-- Start Data section --
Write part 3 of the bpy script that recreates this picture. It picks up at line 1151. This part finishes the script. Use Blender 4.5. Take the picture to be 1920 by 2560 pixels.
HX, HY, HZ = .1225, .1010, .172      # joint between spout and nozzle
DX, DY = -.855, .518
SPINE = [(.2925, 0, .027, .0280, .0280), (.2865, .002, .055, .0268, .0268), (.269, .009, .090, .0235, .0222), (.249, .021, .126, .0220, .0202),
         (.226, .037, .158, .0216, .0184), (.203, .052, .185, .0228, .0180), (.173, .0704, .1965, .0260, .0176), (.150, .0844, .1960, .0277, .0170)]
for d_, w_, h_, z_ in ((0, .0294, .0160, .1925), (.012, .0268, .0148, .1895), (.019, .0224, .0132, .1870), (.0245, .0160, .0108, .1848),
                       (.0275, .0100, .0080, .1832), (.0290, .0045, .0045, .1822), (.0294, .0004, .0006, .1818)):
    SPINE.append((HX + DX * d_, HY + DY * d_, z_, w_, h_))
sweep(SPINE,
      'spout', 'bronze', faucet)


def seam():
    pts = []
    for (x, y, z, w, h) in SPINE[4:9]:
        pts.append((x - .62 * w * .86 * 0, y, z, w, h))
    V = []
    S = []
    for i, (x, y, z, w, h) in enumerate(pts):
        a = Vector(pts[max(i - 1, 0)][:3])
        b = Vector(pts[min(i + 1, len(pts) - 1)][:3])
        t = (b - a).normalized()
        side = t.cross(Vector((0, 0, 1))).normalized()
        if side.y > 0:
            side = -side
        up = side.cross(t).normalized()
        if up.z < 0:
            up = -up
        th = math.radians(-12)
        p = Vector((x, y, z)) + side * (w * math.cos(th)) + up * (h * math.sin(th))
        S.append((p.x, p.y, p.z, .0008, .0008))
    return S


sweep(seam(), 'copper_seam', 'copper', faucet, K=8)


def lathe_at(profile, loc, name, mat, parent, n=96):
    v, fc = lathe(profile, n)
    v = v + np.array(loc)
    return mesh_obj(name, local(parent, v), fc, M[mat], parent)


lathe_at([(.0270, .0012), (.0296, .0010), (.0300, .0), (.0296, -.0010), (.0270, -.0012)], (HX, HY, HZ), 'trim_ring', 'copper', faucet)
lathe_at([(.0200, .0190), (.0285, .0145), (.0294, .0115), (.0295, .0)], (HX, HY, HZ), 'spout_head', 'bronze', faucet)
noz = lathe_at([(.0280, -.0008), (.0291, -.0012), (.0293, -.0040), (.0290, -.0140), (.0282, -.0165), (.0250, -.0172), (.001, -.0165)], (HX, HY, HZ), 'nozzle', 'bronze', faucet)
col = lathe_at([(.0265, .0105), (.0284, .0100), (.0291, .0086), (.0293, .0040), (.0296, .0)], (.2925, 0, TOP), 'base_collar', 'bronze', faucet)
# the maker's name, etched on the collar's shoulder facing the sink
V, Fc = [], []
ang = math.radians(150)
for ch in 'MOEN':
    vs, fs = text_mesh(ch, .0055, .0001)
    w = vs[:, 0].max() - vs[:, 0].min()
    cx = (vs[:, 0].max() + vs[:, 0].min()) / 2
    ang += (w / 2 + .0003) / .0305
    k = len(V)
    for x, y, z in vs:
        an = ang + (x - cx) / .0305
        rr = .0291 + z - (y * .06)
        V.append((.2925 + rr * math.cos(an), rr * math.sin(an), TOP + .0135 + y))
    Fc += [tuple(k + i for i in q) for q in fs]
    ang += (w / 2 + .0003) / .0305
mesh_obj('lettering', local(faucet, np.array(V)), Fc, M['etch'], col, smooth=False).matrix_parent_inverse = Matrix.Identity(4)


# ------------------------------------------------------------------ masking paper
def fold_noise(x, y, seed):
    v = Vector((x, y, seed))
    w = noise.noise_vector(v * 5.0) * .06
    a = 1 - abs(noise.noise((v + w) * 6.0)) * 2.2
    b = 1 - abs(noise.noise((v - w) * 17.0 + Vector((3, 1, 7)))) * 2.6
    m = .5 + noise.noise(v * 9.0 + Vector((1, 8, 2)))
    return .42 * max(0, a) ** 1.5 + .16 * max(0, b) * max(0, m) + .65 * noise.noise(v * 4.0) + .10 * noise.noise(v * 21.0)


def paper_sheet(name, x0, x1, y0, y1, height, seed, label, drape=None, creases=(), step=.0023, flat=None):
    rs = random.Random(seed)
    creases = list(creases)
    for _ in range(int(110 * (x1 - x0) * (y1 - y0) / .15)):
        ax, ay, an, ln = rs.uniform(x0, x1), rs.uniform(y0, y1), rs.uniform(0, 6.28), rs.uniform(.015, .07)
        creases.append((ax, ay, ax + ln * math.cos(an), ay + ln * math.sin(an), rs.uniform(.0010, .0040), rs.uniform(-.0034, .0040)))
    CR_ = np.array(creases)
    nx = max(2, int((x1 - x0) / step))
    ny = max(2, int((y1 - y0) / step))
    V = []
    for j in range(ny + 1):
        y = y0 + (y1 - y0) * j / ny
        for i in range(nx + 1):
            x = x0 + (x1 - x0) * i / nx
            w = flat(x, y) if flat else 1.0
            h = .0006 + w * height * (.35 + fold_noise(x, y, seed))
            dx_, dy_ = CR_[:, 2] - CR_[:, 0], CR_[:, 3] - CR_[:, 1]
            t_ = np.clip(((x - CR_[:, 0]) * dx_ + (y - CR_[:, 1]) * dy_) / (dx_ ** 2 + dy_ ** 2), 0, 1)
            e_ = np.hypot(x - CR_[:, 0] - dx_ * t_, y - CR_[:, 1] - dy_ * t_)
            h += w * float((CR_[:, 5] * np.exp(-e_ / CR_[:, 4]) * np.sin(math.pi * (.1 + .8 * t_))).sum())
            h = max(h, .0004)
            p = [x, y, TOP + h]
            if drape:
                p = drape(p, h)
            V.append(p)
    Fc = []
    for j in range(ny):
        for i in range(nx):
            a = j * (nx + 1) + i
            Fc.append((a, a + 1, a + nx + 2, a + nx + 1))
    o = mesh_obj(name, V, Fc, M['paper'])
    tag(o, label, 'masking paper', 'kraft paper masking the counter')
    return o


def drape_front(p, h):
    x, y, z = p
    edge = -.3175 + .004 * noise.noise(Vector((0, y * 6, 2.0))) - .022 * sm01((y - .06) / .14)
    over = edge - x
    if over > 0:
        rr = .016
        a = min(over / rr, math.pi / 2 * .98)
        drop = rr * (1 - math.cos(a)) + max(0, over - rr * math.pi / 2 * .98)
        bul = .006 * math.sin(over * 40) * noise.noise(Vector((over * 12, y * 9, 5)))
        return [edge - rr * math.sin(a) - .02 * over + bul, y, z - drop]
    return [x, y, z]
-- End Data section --
## Your goal
Make an exact copy of all the data.

## Correct response
Write part 3 of the bpy script that recreates this picture. It picks up at line 1151. This part finishes the script. Use Blender 4.5. Take the picture to be 1920 by 2560 pixels.
HX, HY, HZ = .1225, .1010, .172      # joint between spout and nozzle
DX, DY = -.855, .518
SPINE = [(.2925, 0, .027, .0280, .0280), (.2865, .002, .055, .0268, .0268), (.269, .009, .090, .0235, .0222), (.249, .021, .126, .0220, .0202),
         (.226, .037, .158, .0216, .0184), (.203, .052, .185, .0228, .0180), (.173, .0704, .1965, .0260, .0176), (.150, .0844, .1960, .0277, .0170)]
for d_, w_, h_, z_ in ((0, .0294, .0160, .1925), (.012, .0268, .0148, .1895), (.019, .0224, .0132, .1870), (.0245, .0160, .0108, .1848),
                       (.0275, .0100, .0080, .1832), (.0290, .0045, .0045, .1822), (.0294, .0004, .0006, .1818)):
    SPINE.append((HX + DX * d_, HY + DY * d_, z_, w_, h_))
sweep(SPINE,
      'spout', 'bronze', faucet)


def seam():
    pts = []
    for (x, y, z, w, h) in SPINE[4:9]:
        pts.append((x - .62 * w * .86 * 0, y, z, w, h))
    V = []
    S = []
    for i, (x, y, z, w, h) in enumerate(pts):
        a = Vector(pts[max(i - 1, 0)][:3])
        b = Vector(pts[min(i + 1, len(pts) - 1)][:3])
        t = (b - a).normalized()
        side = t.cross(Vector((0, 0, 1))).normalized()
        if side.y > 0:
            side = -side
        up = side.cross(t).normalized()
        if up.z < 0:
            up = -up
        th = math.radians(-12)
        p = Vector((x, y, z)) + side * (w * math.cos(th)) + up * (h * math.sin(th))
        S.append((p.x, p.y, p.z, .0008, .0008))
    return S


sweep(seam(), 'copper_seam', 'copper', faucet, K=8)


def lathe_at(profile, loc, name, mat, parent, n=96):
    v, fc = lathe(profile, n)
    v = v + np.array(loc)
    return mesh_obj(name, local(parent, v), fc, M[mat], parent)


lathe_at([(.0270, .0012), (.0296, .0010), (.0300, .0), (.0296, -.0010), (.0270, -.0012)], (HX, HY, HZ), 'trim_ring', 'copper', faucet)
lathe_at([(.0200, .0190), (.0285, .0145), (.0294, .0115), (.0295, .0)], (HX, HY, HZ), 'spout_head', 'bronze', faucet)
noz = lathe_at([(.0280, -.0008), (.0291, -.0012), (.0293, -.0040), (.0290, -.0140), (.0282, -.0165), (.0250, -.0172), (.001, -.0165)], (HX, HY, HZ), 'nozzle', 'bronze', faucet)
col = lathe_at([(.0265, .0105), (.0284, .0100), (.0291, .0086), (.0293, .0040), (.0296, .0)], (.2925, 0, TOP), 'base_collar', 'bronze', faucet)
# the maker's name, etched on the collar's shoulder facing the sink
V, Fc = [], []
ang = math.radians(150)
for ch in 'MOEN':
    vs, fs = text_mesh(ch, .0055, .0001)
    w = vs[:, 0].max() - vs[:, 0].min()
    cx = (vs[:, 0].max() + vs[:, 0].min()) / 2
    ang += (w / 2 + .0003) / .0305
    k = len(V)
    for x, y, z in vs:
        an = ang + (x - cx) / .0305
        rr = .0291 + z - (y * .06)
        V.append((.2925 + rr * math.cos(an), rr * math.sin(an), TOP + .0135 + y))
    Fc += [tuple(k + i for i in q) for q in fs]
    ang += (w / 2 + .0003) / .0305
mesh_obj('lettering', local(faucet, np.array(V)), Fc, M['etch'], col, smooth=False).matrix_parent_inverse = Matrix.Identity(4)


# ------------------------------------------------------------------ masking paper
def fold_noise(x, y, seed):
    v = Vector((x, y, seed))
    w = noise.noise_vector(v * 5.0) * .06
    a = 1 - abs(noise.noise((v + w) * 6.0)) * 2.2
    b = 1 - abs(noise.noise((v - w) * 17.0 + Vector((3, 1, 7)))) * 2.6
    m = .5 + noise.noise(v * 9.0 + Vector((1, 8, 2)))
    return .42 * max(0, a) ** 1.5 + .16 * max(0, b) * max(0, m) + .65 * noise.noise(v * 4.0) + .10 * noise.noise(v * 21.0)


def paper_sheet(name, x0, x1, y0, y1, height, seed, label, drape=None, creases=(), step=.0023, flat=None):
    rs = random.Random(seed)
    creases = list(creases)
    for _ in range(int(110 * (x1 - x0) * (y1 - y0) / .15)):
        ax, ay, an, ln = rs.uniform(x0, x1), rs.uniform(y0, y1), rs.uniform(0, 6.28), rs.uniform(.015, .07)
        creases.append((ax, ay, ax + ln * math.cos(an), ay + ln * math.sin(an), rs.uniform(.0010, .0040), rs.uniform(-.0034, .0040)))
    CR_ = np.array(creases)
    nx = max(2, int((x1 - x0) / step))
    ny = max(2, int((y1 - y0) / step))
    V = []
    for j in range(ny + 1):
        y = y0 + (y1 - y0) * j / ny
        for i in range(nx + 1):
            x = x0 + (x1 - x0) * i / nx
            w = flat(x, y) if flat else 1.0
            h = .0006 + w * height * (.35 + fold_noise(x, y, seed))
            dx_, dy_ = CR_[:, 2] - CR_[:, 0], CR_[:, 3] - CR_[:, 1]
            t_ = np.clip(((x - CR_[:, 0]) * dx_ + (y - CR_[:, 1]) * dy_) / (dx_ ** 2 + dy_ ** 2), 0, 1)
            e_ = np.hypot(x - CR_[:, 0] - dx_ * t_, y - CR_[:, 1] - dy_ * t_)
            h += w * float((CR_[:, 5] * np.exp(-e_ / CR_[:, 4]) * np.sin(math.pi * (.1 + .8 * t_))).sum())
            h = max(h, .0004)
            p = [x, y, TOP + h]
            if drape:
                p = drape(p, h)
            V.append(p)
    Fc = []
    for j in range(ny):
        for i in range(nx):
            a = j * (nx + 1) + i
            Fc.append((a, a + 1, a + nx + 2, a + nx + 1))
    o = mesh_obj(name, V, Fc, M['paper'])
    tag(o, label, 'masking paper', 'kraft paper masking the counter')
    return o


def drape_front(p, h):
    x, y, z = p
    edge = -.3175 + .004 * noise.noise(Vector((0, y * 6, 2.0))) - .022 * sm01((y - .06) / .14)
    over = edge - x
    if over > 0:
        rr = .016
        a = min(over / rr, math.pi / 2 * .98)
        drop = rr * (1 - math.cos(a)) + max(0, over - rr * math.pi / 2 * .98)
        bul = .006 * math.sin(over * 40) * noise.noise(Vector((over * 12, y * 9, 5)))
        return [edge - rr * math.sin(a) - .02 * over + bul, y, z - drop]
    return [x, y, z]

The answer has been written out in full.